Investment-grade bonds were mostly weak over the day, sources report.

Energy Transfer Operating LP 3.75% notes due May 15, 2030 (Baa3/BBB-/BBB-) eased about 11 bps to the 409 bps interpolated area.

The notes were down nearly 1 point at 92.57.

The Dallas-based natural gas midstream and intrastate transportation and storage company sold $1.5 billion of the bonds on Jan. 7 at 99.843 to yield 3.769% and a Treasuries plus 255 bps spread.

Financial paper was seen flat to about 50 bps wider on Wednesday, a source said.

Morgan Stanley’s 2.699% global medium-term senior fixed-to-floating-rate notes due Jan. 22, 2031 eased 13 bps to the 176 bps area and were down nearly 3 points on the day at 99.75.

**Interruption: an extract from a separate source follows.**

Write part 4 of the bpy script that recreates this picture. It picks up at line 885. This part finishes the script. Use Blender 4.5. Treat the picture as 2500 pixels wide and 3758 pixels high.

Morgan Stanley (A3/BBB+/A) sold $3.5 billion of the notes on Jan. 16 at par to yield a spread of Treasuries plus 90 bps.

Goldman Sachs Group Inc.’s 2.6% senior notes due Feb. 7, 2030 (A3/BBB+/A) declined to 98.74 from 100.19 on Tuesday and a 101 handle on Monday.

Goldman Sachs priced $2 billion of the notes on Feb. 5 at 99.96 to yield 2.06% and a spread of Treasuries plus 95 bps.

Florida Power sells floaters

Florida Power & Light priced $174,657,000 of floating-rate notes due March 13, 2070 (A1/A/) at par to yield Libor minus 30 bps in the offering on Wednesday, according to an FWP filing with the Securities and Exchange Commission.

The rate will be reset quarterly beginning June 13, 2020.

UBS Securities LLC, Morgan Stanley & Co. LLC, Deutsche Bank Securities Inc., J.P. Morgan Securities LLC and RBC Capital Markets, LLC were the bookrunners.

Florida Power & Light is a Juno Beach, Fla.-based electric utility.

Toyota brings fixed/floaters

Toyota Motor Credit sold $100 million of fixed-to-floating-rate medium-term notes due March 16, 2022 (Aa3/AA-/A+) on Wednesday at par to yield 1%, according to a 424B2 filing.

The rate on the notes will reset Sept. 16, 2020 to a floating rate of Libor plus 27 bps.

Morgan Stanley was the bookrunner.

Toyota Motor Credit is a Torrance, Calif.-based financing arm and subsidiary of Toyota Motor Corp.

IFC prices $1 billion

International Finance (Aaa/AAA/) priced $1 billion of 0.5% three-year global social notes at mid-swaps plus 13 bps, or a Treasuries plus 4.4 bps spread, according to a market source.

Initial price talk was in the mid-swaps plus 17 bps area.

BofA Securities, Inc., Barclays, Credit Agricole CIB and DZ Bank were the bookrunners.

Washington, D.C.-based International Finance is a member of the World Bank Group.